Your task
Your task is to repeat the entries exactly. Leave the pictures out.

The records
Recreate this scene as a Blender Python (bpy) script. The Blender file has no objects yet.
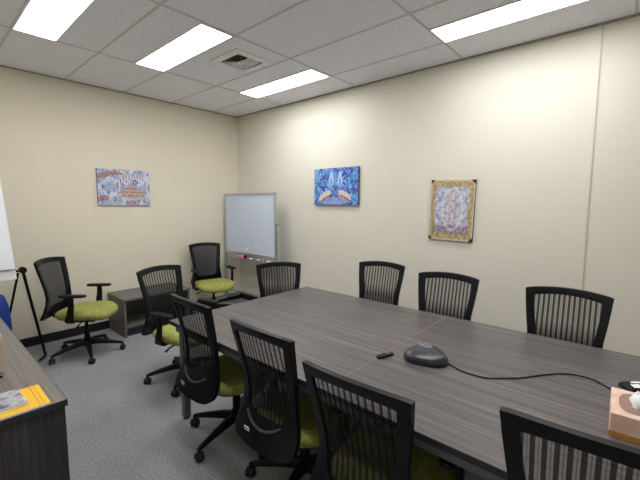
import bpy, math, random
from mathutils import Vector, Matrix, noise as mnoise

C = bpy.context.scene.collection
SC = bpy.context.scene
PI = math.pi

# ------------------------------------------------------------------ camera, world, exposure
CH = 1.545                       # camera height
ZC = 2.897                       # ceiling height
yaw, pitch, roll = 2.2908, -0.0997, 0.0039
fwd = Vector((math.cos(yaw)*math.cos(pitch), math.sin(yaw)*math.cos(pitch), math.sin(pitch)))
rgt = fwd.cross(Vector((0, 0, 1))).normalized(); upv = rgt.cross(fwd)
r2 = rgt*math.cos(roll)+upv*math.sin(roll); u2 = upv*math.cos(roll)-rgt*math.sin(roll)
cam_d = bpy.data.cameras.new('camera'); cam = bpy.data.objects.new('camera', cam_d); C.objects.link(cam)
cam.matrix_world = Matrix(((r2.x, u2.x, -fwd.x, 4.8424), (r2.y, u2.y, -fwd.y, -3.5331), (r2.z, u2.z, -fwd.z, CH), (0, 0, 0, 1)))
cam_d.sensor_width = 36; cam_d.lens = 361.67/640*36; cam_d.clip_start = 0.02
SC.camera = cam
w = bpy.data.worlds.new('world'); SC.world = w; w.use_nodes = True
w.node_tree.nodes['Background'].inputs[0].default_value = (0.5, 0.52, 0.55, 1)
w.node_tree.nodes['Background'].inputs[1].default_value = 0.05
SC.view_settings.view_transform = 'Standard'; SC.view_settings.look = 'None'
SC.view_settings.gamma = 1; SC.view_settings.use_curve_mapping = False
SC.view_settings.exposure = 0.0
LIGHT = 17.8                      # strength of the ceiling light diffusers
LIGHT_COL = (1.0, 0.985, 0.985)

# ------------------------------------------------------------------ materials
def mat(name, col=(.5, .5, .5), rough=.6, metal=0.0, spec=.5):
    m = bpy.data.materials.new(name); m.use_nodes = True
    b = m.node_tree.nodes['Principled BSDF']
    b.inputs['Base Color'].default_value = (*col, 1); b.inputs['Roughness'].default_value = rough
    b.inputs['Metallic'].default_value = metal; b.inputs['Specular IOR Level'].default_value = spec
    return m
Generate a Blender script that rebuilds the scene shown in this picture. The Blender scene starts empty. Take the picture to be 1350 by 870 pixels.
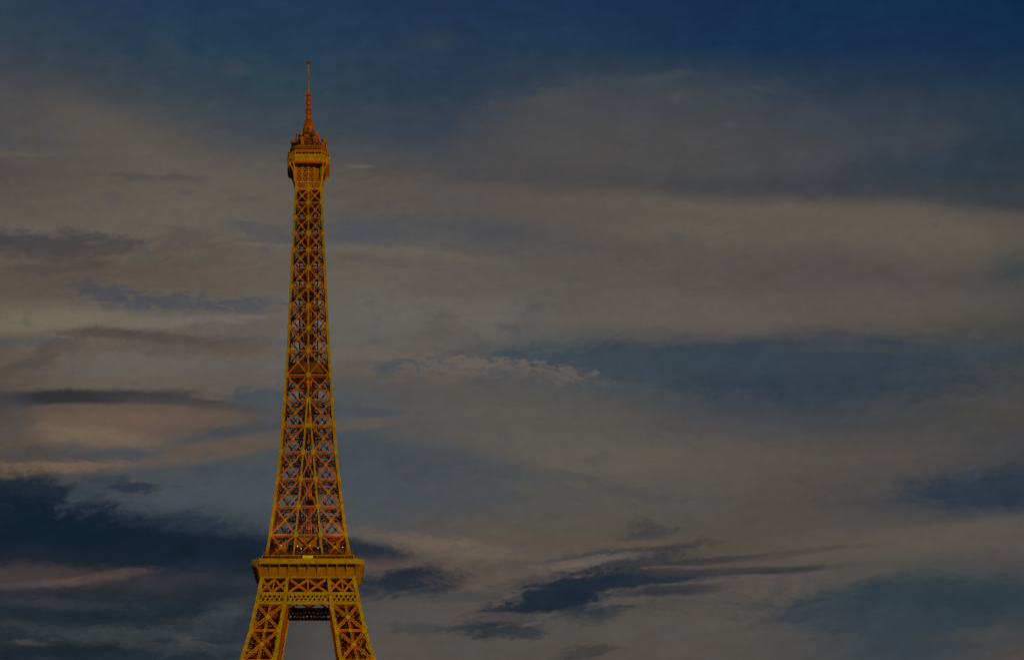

Full output
Recreate this scene as a Blender Python (bpy) script. The Blender file has no objects yet.
import bpy, math, random
from mathutils import Vector, Matrix, noise as mnoise

C = bpy.context.scene.collection
SC = bpy.context.scene
PI = math.pi

# ------------------------------------------------------------------ camera, world, exposure
CH = 1.545                       # camera height
ZC = 2.897                       # ceiling height
yaw, pitch, roll = 2.2908, -0.0997, 0.0039
fwd = Vector((math.cos(yaw)*math.cos(pitch), math.sin(yaw)*math.cos(pitch), math.sin(pitch)))
rgt = fwd.cross(Vector((0, 0, 1))).normalized(); upv = rgt.cross(fwd)
r2 = rgt*math.cos(roll)+upv*math.sin(roll); u2 = upv*math.cos(roll)-rgt*math.sin(roll)
cam_d = bpy.data.cameras.new('camera'); cam = bpy.data.objects.new('camera', cam_d); C.objects.link(cam)
cam.matrix_world = Matrix(((r2.x, u2.x, -fwd.x, 4.8424), (r2.y, u2.y, -fwd.y, -3.5331), (r2.z, u2.z, -fwd.z, CH), (0, 0, 0, 1)))
cam_d.sensor_width = 36; cam_d.lens = 361.67/640*36; cam_d.clip_start = 0.02
SC.camera = cam
w = bpy.data.worlds.new('world'); SC.world = w; w.use_nodes = True
w.node_tree.nodes['Background'].inputs[0].default_value = (0.5, 0.52, 0.55, 1)
w.node_tree.nodes['Background'].inputs[1].default_value = 0.05
SC.view_settings.view_transform = 'Standard'; SC.view_settings.look = 'None'
SC.view_settings.gamma = 1; SC.view_settings.use_curve_mapping = False
SC.view_settings.exposure = 0.0
LIGHT = 17.8                      # strength of the ceiling light diffusers
LIGHT_COL = (1.0, 0.985, 0.985)

# ------------------------------------------------------------------ materials
def mat(name, col=(.5, .5, .5), rough=.6, metal=0.0, spec=.5):
    m = bpy.data.materials.new(name); m.use_nodes = True
    b = m.node_tree.nodes['Principled BSDF']
    b.inputs['Base Color'].default_value = (*col, 1); b.inputs['Roughness'].default_value = rough
    b.inputs['Metallic'].default_value = metal; b.inputs['Specular IOR Level'].default_value = spec
    return m
Generate a Blender script that rebuilds the scene shown in this picture. The Blender scene starts empty. Take the picture to be 1350 by 870 pixels.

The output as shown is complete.